Old customs die a slow death

6 mins read


It is Saturday morning and it’s surprisingly cool on my deck — a wooden rectangle that extends out from our dining room and provides a distant, indistinct view of the Beaufort River. In a few hours that stretch of water will be full of local families and their recreational watercraft.

It’s July and we are in the midst of Beaufort’s Water Festival when thousands gather at the Henry Chambers Waterfront Park for a variety of water-related events. Last night it was the “River Dance.”

As I sat and watched 2,000 kids dancing and singing the strangely irresistible lyrics of YMCA— “Young man, there’s no need to feel down; Young man, pull yourself off the ground” — my mind went back to earlier times when the Water Festival only involved one weekend and that weekend was centered on the Water Festival beauty pageant — the selection of the Queen of the Carolina Sea Islands.

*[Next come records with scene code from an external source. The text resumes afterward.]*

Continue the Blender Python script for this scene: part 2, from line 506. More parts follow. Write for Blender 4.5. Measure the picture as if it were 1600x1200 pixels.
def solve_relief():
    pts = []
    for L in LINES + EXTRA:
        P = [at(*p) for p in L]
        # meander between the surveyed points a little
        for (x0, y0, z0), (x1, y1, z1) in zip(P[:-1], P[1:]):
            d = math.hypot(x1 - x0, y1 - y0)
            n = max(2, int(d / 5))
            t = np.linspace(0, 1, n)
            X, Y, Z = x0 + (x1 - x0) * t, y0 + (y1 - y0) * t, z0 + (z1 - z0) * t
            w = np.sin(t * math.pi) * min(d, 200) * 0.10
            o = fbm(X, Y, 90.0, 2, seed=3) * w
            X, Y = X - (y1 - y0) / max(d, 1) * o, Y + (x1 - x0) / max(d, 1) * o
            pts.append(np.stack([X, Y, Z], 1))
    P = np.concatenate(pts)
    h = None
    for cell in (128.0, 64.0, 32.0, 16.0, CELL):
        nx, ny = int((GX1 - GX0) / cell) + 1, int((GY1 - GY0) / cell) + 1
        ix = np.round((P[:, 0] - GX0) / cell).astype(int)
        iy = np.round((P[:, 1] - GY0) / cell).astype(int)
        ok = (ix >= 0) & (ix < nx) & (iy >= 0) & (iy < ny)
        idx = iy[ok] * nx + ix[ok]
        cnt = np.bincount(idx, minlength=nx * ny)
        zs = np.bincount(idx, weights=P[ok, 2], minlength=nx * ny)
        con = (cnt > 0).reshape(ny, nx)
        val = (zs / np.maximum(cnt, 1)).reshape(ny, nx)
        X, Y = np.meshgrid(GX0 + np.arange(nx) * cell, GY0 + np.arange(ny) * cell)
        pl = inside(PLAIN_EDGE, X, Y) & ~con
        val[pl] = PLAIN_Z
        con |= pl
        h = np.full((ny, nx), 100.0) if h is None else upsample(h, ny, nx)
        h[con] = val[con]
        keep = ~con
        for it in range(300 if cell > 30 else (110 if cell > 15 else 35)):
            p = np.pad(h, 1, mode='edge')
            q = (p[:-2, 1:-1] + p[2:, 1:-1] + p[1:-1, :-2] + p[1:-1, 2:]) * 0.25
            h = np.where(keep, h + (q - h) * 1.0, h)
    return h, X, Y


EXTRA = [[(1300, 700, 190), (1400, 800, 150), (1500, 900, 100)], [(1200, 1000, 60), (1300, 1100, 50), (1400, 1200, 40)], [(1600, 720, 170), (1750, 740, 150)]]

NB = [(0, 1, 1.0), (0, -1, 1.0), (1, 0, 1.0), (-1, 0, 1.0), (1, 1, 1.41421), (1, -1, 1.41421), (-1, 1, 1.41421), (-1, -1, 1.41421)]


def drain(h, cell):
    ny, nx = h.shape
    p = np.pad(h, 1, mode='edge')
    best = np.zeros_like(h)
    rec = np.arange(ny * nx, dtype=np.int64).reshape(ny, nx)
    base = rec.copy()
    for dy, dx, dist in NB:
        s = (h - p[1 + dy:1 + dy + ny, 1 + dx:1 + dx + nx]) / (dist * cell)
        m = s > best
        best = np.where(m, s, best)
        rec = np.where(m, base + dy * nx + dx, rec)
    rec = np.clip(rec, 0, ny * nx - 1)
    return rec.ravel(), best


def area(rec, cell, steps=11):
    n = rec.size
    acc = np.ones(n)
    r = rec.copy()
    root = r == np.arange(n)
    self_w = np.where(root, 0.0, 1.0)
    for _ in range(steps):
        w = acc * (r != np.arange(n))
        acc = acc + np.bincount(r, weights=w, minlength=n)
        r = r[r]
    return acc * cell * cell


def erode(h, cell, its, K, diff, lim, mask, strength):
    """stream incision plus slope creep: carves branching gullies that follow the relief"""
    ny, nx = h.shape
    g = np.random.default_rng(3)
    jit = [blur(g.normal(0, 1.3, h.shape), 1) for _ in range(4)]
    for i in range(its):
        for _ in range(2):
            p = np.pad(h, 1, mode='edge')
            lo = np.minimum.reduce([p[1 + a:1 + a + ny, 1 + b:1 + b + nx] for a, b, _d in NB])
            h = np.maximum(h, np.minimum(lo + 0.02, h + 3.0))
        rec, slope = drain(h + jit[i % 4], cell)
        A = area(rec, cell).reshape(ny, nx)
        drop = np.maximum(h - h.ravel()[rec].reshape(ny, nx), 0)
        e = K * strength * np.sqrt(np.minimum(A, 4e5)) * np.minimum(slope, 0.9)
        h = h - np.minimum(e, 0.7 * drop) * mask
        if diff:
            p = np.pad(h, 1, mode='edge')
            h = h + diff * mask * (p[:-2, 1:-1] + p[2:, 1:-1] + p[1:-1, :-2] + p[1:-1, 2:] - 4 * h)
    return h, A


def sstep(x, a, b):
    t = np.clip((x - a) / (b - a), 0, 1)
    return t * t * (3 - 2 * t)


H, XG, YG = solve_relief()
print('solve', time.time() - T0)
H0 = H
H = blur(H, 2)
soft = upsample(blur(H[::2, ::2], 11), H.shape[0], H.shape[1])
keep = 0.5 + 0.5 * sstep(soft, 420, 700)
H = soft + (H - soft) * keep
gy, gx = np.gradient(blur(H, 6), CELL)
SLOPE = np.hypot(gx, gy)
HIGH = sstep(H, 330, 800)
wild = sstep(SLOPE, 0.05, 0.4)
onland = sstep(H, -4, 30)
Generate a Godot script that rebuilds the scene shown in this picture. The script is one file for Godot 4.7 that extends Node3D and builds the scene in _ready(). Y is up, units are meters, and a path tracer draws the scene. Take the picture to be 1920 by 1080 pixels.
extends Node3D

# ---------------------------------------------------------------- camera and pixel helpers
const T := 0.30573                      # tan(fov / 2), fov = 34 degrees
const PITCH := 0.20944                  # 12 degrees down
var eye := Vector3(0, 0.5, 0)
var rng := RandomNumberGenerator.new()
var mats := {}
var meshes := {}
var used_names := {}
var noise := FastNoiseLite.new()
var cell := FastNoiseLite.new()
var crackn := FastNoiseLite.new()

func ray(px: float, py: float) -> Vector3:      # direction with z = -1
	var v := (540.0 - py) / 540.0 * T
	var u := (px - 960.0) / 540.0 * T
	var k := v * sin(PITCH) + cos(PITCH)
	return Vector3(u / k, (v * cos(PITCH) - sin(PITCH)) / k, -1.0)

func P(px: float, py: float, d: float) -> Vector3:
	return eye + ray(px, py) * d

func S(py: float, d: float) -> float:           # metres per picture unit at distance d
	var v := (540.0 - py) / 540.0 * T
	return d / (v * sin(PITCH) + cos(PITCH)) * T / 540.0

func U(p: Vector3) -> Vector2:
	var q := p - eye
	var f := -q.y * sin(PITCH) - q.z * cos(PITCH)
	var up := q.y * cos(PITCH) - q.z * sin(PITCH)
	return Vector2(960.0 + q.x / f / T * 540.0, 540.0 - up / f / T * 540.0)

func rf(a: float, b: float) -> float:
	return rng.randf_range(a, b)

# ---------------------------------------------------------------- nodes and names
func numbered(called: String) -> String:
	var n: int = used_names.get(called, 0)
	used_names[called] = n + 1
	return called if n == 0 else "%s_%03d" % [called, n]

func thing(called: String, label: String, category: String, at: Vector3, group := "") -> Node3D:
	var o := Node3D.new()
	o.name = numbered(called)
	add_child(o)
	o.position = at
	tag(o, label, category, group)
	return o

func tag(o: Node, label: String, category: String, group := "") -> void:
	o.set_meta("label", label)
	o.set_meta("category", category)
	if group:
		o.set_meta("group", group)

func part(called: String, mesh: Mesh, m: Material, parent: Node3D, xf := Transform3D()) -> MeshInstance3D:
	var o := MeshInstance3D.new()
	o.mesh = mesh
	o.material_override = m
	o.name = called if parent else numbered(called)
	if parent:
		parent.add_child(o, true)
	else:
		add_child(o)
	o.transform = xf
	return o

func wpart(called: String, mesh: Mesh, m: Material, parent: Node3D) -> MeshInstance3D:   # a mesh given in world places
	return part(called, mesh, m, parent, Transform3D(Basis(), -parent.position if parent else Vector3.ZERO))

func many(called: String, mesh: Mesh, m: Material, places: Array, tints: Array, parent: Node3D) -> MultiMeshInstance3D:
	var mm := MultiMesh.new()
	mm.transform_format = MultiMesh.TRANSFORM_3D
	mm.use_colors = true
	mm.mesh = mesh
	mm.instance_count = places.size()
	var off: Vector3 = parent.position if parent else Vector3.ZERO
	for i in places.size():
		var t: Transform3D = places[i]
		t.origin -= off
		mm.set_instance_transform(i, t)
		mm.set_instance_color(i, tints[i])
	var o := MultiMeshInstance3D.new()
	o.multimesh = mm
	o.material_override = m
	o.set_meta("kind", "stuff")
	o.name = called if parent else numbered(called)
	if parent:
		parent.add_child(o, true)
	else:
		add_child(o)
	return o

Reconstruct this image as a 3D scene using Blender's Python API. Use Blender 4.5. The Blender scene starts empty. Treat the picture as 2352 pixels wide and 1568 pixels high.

In the early 1970s young women from across South Carolina would arrive for a three-day contest that involved physical beauty, baton-twirling and the ability to smile and wave a white-gloved hand while being driven on the sun-baked asphalt of Bay Street.

In those now-faded days we owned a two-seat, entirely unreliable Fiat convertible. My wife and I bought this car right after I got out of the Army and it sometimes got us to Atlanta (or St Augustine) on the weekends— and sometimes it did not. But in those days, convertibles were rare, so rare that I always got a call from Jimmy Thomas (in June) asking me to carry one of the beauty pageant contestants in the Water Festival Parade.

Now I must admit — here and now — that I liked this duty. I liked having Miss Hampton County Watermelon Festival or Miss Bright Leaf Tobacco or South Carolina’s reigning Collard Queen sitting on the atop the griddle-hot trunk of my convertible while cruising down Carteret Street.

I liked bathing in the reflected spot-light of a beautiful young woman who had hopes of getting a crown later that night. And I liked the conversation.

“I hate this,” Miss Lancaster County would say. “I really find this beauty business degrading.”

“I wouldn’t mention that to the judges,” I would say.

“It’s the scholarship money,” she would reply, exasperated. “But it’s going to pay my way through Winthrop.”

As we turned the corner at Bay Street and drove past the waving dignitaries — often including Strom Thurmond or Mendel Rivers — she would continue, …

“I know I’m cashing-in on my legs, my face, my…..”

“Listen, you don’t have to apologize to me. You don’t have to explain your incredible cheekbones, those well-turned, well-defined ankles.”

“Is it a crime Scott? Is it wrong that I make a few dollars on my looks?”

Sometime in the 80s (or 90s) it was decided that our beauty pageant was passe. Or that the celebration of reggae, bocce ball and croquet were more important than celebrating female beauty. 

Maybe the “Lowcountry Supper” generated more revenue and memories of Miss Cheraw belting out “Summertime” were fading. 

In any event it was decided by the creative team at the Water Festival that we didn’t need a “Queen of the Sea Islands” anymore.

As I watched the kids dancing last night, I was reminded how things change — quickly change — and something as important as the beauty pageant can be replaced by the Bay Street Bed Race almost overnight. 

But we must be nimble and creative if we are to survive in this new world of festival entertainment. 

But then, as we were leaving the venue, I saw a wire-enclosed cage where one could throw a hatchet for prize money — actually one was awarded redeemable tickets if you hit the bulls eye.

Fascinated, mesmerized we lingered.

I knew, of course, all about that the new tavern-based sport called “dwarf-tossing,” but I was new to the idea of ax throwing in the immediate vicinity of alcohol-drinking. 

But this morning I read that ax throwing has largely replaced dart throwing in many northern cities — some pubs having up to 12 ax throwing lanes.

I doubt that I’ll ever get over the loss of the beauty pageant — old customs die a slow death — but I also know things change. 

And I know that the Water Festival folks have to stay current and, if necessary, ax those events that have lost their relevance.